◆ **Stated problem**:
Find every line with the word "pixels". Copy those lines.

◆ **Input rows**:
++++++++
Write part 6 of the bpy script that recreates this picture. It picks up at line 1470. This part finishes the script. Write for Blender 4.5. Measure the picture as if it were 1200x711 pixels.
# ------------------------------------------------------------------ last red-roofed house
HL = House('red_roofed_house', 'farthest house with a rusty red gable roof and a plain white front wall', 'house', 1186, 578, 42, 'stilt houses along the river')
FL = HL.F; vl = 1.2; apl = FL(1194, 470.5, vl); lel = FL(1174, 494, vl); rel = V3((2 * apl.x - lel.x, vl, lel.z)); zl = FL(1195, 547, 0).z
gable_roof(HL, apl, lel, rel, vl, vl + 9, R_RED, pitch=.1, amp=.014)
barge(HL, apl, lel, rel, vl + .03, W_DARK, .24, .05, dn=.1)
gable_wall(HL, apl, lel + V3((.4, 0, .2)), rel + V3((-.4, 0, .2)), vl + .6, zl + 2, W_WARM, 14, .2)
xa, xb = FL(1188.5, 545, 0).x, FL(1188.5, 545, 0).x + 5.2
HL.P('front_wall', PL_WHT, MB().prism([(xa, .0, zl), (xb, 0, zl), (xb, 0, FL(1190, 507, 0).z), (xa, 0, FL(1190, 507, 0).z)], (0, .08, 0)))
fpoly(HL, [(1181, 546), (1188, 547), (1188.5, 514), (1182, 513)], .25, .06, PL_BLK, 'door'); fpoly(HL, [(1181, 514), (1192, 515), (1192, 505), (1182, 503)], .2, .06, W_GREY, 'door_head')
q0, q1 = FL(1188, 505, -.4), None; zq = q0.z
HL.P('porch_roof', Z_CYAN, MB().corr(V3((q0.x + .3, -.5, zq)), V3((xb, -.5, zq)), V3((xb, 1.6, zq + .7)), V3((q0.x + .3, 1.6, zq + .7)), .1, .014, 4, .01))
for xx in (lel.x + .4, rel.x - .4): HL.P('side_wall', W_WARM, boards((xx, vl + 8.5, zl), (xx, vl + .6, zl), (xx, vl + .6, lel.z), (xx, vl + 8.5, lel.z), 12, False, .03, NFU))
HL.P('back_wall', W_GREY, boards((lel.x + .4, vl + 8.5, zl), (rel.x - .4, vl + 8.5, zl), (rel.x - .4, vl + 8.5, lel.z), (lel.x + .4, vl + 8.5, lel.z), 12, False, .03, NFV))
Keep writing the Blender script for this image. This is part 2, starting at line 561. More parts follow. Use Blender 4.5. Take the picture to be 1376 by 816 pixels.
++++++++
◆ **Full response**:
Write part 6 of the bpy script that recreates this picture. It picks up at line 1470. This part finishes the script. Write for Blender 4.5. Measure the picture as if it were 1200x711 pixels.
Keep writing the Blender script for this image. This is part 2, starting at line 561. More parts follow. Use Blender 4.5. Take the picture to be 1376 by 816 pixels.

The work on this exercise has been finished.